The power was off for nearly sixteen hours and the winds were raging, I was having a Dorothy moment, thinking I might end up in Kansas. It was one of those moments with the windows rattling, the banging of loose tin, something unknown and metallic hitting against a nearby fence and in the distance a crash of a branch. By mid afternoon men in hi-vis and big white trucks were wandering up and down the street and around the corner matching their knowledge to the ferocity of what had been the night before and its impact on 67 households (according to the app). These are the moments I remember to be grateful for power, hot water, wi-fi, heating … I take so much of this for granted in my first world comfort zone.
A storm like this, only a few years back, had me driving my dying husband around in the car with his ventilator plugged in so it could recharge via the car’s auxiliary power outlet. We went up and down roads and through vineyards and over hills, until the power at home went back on. We had dispensation to be a priority customer given his reliance on oxygen, but we didn’t get the supply immediately and also up until then didn’t have tanks on hand to compensate. (We got them after that and never had to use them.) I am grateful I don’t have to live through all those moments again. Stormy conditions are not always equitable.
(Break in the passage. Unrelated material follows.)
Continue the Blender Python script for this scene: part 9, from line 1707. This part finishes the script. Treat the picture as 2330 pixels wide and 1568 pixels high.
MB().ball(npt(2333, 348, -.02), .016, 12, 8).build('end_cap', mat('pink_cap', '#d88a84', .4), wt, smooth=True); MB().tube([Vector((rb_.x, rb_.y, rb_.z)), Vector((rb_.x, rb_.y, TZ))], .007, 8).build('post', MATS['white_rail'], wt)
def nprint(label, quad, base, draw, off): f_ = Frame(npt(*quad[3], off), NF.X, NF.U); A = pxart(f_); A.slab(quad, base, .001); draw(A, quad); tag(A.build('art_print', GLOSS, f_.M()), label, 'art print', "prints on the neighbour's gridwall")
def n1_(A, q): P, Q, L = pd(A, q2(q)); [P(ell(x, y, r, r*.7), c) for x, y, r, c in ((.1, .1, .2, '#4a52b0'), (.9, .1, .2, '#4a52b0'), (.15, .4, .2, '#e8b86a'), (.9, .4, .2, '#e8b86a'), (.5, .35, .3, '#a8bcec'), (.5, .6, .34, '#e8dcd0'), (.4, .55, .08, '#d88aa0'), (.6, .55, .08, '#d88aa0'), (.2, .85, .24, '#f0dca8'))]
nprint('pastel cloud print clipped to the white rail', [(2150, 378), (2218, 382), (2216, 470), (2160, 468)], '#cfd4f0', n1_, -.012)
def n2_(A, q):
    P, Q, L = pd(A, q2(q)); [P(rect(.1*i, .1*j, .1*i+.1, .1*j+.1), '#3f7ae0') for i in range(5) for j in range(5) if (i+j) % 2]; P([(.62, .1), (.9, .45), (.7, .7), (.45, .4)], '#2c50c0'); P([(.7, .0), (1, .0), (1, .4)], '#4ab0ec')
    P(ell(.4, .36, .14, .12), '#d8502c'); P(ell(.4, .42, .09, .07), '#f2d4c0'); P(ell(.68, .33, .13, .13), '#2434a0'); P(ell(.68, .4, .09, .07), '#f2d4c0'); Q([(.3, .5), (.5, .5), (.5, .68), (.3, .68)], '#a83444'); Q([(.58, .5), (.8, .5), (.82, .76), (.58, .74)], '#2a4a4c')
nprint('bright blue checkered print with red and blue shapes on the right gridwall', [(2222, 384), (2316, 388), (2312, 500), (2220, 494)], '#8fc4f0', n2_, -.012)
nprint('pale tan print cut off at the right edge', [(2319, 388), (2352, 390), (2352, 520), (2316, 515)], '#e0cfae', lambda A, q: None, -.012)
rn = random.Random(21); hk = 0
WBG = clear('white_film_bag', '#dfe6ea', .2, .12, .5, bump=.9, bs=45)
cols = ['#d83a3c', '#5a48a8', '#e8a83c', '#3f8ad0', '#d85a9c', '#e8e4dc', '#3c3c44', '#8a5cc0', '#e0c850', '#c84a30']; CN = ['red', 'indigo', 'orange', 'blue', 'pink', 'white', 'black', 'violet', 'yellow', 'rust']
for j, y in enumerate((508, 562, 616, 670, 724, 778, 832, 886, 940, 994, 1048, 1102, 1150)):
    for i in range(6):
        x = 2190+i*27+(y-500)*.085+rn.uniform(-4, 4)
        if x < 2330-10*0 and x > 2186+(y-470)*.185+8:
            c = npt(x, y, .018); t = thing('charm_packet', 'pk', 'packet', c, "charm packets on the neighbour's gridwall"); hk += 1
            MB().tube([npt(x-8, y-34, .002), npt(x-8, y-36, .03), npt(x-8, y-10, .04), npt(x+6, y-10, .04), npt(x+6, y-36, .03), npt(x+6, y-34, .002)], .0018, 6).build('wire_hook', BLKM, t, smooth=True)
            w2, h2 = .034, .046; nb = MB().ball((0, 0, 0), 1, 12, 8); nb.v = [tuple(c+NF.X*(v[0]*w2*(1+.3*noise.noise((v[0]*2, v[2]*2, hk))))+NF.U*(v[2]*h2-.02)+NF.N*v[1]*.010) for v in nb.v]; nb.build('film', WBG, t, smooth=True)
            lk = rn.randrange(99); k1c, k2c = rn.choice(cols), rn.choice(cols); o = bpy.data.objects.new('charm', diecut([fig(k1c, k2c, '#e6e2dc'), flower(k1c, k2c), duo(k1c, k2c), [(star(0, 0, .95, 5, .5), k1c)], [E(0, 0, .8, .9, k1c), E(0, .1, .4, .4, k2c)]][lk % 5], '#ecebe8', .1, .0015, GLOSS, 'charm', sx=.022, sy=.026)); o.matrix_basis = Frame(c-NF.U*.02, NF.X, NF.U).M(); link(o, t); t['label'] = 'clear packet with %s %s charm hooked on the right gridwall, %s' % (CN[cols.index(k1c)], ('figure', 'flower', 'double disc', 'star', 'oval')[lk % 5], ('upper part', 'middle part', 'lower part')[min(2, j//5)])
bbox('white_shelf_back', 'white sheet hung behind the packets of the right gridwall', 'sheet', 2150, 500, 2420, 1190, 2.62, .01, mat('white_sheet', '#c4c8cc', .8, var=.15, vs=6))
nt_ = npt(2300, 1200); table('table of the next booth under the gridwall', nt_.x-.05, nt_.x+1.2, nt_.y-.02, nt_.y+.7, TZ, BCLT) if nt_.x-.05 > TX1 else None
Some of us have more resources than others, more jackets to put on, better quality umbrellas, back up powerpacks. I have come to consider the non-physical versions of these, resilience tools.
The breath is what distinguishes something as being alive or dead. The raging storm lets me know well I am alive, all creation is alive.
In the storm, the air finds its voice mixed with the staccato of hail, the rumble of thunder, the crescendo of waves of rain crashing like waves on the beach. Then the quiet arrives, not quite silence, as birds find ways to harmonise with the new post-storm atomic score. You take time to clean up debris, replace and restore what is out of place or is not in any shape to be able to be retained. The path of the storm has left a clearing where, there is now, more light.
I have been haunted by the past and some very tricky personalities presenting themselves this week. I felt darkness descending and shadows forming, not of my making and not at my invitation. In true Celt fashion, a triptych of deeptime sensory discomfort. The storm blew in to deliver lessons. The electricity lines being down seemed to draw a line, cut off supply and blew away the bad spirits. The elements have guided me and delivered the high, fierce and dangerous winds required to shift the predatory shadows circling me.
The invitation to live in this space between and with the elements, is something I am learning more about, thanks to continuing to delve into my Celtic roots especially through the works of John O’Donohue and guidance of Norin Ni Riain. I am learning to take instruction from the elements, to live more in tune to the seasons, the turn of the sun, the tidal power of the moon and the dance steps of planets and stars. It is not lost on me, this relationship between wind and breath, and the feminine word for spirit (ruah) in the Judeo-Christian tradition. It feels quite pointed and poignant, as I meet the moment of this week, reflecting on the symphonic elemental natural world as my spiritual guide.